Today’s drug-trade thriller seen theatrically: SICARIO (2015), starring Emily Blunt, Josh Brolin, and Benicio del Toro, with supporting work by Daniel Kaluuya, Victor Garber and Jon Bernthal, is one of the best movies of the year and would be one of the best movies of any year, but I need to prevent disappointment among some eager moviegoers by first explaining what it is not, while making sure that this remains a relatively spoiler-free review.
To wit: Emily Blunt, who outright stole the movie that began life as EDGE OF TOMORROW and became LIVE DIE REPEAT from Tom Cruise as a female action hero, is the lead of this one, and so the movie has been anticipated by some as another chance for her to kick ass.

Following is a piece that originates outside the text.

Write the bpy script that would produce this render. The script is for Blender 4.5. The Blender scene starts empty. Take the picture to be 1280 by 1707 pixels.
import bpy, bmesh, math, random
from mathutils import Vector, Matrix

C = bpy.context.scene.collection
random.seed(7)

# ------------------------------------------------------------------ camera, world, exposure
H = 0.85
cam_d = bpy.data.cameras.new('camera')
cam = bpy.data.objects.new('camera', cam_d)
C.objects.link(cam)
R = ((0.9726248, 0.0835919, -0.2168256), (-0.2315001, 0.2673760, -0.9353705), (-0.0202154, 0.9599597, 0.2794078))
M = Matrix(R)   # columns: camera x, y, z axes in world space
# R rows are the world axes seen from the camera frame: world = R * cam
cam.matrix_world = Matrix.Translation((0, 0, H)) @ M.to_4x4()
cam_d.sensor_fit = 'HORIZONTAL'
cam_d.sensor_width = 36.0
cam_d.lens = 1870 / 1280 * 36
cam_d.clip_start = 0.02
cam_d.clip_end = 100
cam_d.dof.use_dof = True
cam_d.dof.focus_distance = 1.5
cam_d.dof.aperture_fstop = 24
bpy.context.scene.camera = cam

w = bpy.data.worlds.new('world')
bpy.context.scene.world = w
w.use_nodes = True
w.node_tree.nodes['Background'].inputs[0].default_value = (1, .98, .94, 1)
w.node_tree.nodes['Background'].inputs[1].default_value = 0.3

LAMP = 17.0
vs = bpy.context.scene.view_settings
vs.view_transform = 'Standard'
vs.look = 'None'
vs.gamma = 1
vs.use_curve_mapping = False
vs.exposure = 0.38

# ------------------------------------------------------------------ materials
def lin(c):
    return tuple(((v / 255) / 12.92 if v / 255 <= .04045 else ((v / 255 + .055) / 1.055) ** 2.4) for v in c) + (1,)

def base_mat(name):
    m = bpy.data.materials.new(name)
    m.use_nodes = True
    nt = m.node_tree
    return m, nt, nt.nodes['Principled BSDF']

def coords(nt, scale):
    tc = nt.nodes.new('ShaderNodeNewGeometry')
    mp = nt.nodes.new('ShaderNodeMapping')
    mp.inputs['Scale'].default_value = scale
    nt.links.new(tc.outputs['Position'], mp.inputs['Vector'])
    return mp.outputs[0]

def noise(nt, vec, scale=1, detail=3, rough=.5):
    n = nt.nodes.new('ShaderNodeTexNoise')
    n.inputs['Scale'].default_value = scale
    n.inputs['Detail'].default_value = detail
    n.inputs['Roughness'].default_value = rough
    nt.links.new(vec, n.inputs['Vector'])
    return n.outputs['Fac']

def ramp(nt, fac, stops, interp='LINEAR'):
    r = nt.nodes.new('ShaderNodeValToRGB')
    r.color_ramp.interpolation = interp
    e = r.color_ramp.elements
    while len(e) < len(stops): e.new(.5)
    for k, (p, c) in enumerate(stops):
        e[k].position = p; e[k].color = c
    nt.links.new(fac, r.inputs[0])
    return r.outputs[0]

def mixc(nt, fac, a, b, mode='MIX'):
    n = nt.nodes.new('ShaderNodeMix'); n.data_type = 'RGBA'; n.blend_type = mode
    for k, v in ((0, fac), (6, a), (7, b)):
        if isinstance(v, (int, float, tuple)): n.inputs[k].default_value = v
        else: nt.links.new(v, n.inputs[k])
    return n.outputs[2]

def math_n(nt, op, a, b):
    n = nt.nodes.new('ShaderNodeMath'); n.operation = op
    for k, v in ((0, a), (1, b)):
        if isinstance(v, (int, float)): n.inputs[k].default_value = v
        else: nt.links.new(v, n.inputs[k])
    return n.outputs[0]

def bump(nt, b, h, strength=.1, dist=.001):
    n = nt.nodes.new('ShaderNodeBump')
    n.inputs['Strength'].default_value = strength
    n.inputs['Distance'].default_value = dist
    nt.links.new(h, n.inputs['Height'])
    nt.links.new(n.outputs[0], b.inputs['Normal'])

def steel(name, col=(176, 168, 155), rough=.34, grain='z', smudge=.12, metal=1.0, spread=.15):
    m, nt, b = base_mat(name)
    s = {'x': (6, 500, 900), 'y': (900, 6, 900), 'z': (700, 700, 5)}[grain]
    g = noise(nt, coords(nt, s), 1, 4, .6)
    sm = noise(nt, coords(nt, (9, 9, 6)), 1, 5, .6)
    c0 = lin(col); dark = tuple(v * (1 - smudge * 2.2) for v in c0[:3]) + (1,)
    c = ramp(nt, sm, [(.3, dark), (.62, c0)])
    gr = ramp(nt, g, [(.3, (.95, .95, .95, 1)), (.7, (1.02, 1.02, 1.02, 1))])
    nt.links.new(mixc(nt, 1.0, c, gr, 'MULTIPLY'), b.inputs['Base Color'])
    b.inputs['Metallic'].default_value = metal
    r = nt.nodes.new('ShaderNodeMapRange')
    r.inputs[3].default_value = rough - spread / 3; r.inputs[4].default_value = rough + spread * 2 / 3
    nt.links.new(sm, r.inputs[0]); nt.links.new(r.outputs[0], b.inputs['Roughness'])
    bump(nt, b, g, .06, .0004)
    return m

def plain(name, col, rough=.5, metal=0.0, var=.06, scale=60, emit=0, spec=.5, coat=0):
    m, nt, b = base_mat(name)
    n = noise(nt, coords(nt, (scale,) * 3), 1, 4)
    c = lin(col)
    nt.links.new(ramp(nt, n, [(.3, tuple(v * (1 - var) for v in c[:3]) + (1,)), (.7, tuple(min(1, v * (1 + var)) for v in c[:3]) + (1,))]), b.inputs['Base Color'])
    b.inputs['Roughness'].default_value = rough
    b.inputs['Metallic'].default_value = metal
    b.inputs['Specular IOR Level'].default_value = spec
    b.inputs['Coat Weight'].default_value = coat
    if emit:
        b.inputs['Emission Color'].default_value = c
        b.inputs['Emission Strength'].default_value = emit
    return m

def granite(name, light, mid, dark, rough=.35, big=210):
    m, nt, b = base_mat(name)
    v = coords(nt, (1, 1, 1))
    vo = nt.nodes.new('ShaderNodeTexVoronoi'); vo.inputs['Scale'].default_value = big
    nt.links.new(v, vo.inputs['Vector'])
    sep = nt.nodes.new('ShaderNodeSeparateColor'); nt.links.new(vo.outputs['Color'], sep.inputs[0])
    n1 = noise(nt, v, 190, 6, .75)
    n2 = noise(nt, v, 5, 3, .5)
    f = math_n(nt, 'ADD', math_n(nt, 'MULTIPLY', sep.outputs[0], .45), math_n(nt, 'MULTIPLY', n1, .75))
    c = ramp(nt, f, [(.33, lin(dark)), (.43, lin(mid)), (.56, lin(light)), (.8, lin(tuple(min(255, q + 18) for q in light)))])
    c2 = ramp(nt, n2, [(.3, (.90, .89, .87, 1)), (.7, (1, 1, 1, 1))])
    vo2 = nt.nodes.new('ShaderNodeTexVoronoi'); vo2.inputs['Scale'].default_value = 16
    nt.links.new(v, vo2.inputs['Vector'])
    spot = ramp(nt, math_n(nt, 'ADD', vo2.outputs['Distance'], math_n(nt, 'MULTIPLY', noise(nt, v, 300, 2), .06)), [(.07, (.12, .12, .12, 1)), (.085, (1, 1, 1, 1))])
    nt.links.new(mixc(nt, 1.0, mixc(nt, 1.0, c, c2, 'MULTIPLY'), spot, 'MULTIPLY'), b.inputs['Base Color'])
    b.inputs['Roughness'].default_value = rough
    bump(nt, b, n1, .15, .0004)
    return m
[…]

The impression that this might be what you are in for, going to see this one, is only increased by the intelligence that the filmmakers were offered a much bigger budget if they replaced Blunt with a male lead and that they quite rightly stuck by their guns and kept her.
So what you need to know is this: while the movie establishes right away that her character is a highly competent law enforcement professional and that she is many ways more formidable than some of the males around her, she is almost immediately drafted into an inter-agency task force where she is the junior partner, and where she gets to do very little that distinguishes her as a hero.
She is in over her head, ethically and procedurally; she doesn’t have the experience to navigate these waters, and the movie rides largely on whether the moral swamp she has entered by agreeing to this assignment will, or will not, destroy her. She is the lead; the drama plays out on her face. But don’t expect her to headline any action set-pieces beyond the first five minutes. That’s not what this movie is about.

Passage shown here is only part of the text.